You mentioned the so-called winter of discontent, which of course is a phrase from Shakespeare. And that happened from 1978 to 1979, that winter, when Labour was still in power and there were many, many strikes. And it shattered Labour’s reputation, which was perhaps its most important reputation, for being able to get on with the trade unions. So, then the question clearly was, well, maybe we shouldn’t be getting on with the trade unions. Maybe we should be defeating their leadership instead of trying to help them get them to help run the country. We should face them down and assert the right of the government to govern rather than the trade unions. And that is what really happened.
And by a series of gradual legislative change and policy change, she took away the privileges of the trade unions, which, for example, made them immune from suits about industrial disruption, civil suits. And she faced down a series of strikes. But this went on and on. So her only final triumph came with the defeat of the miners’ strike in 84, 85, where the miners were on strike for 11 months. And it was very controversial and very difficult for her.

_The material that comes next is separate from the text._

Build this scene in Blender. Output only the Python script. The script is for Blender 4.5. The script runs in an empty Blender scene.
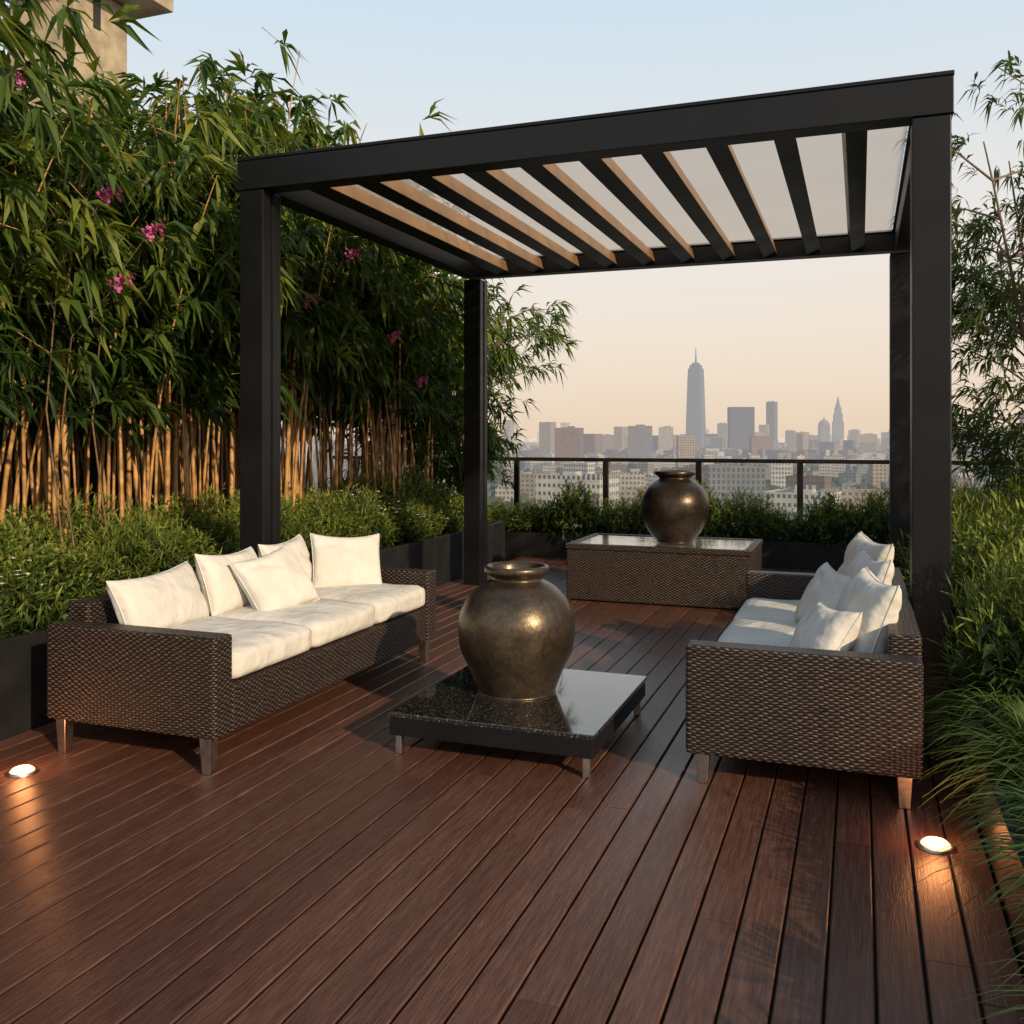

But she knew she had to win it because if she didn’t win it, the government would fall. And we would have gone back to 10 years earlier when it was a miners’ strike that brought down the conservative government of the early to mid-70s. She was determined not to repeat that history.
She also had views inspired by Milton Friedman and Friedrich Hayek. How deep was her knowledge of both economists?
Mrs. Thatcher admired and knew both Hayek and Milton Friedman and the Chicago School. And actually Erhard’s policies in Germany as well, which were quite free market. She particularly knew Hayek, whom I knew too, in fact. And the most important organization in Britain to which she used to address was the Institute of Economic Affairs, a free market think tank, not a conservative one, but with quite a lot of conservative supporters. And she wrote and said that she was influenced by The Road to Serfdom, which came out when she was at university at Oxford. I’m not even sure that that is actually true. I think she maybe has a sort of false memory. I think she certainly did read it, but possibly later. Or perhaps she just heard of it then and read it later or something like that. Because she wasn’t so interested in philosophical type questions at the time. But she very much believed in The Road to Serfdom, the principle that he was enunciating about how it is that government control leads to serfdom. And she also agreed about the Constitution of Liberty. And she once slammed it down on the table in her own think tank, the Centre for Policy Studies, and said, this is what we believe.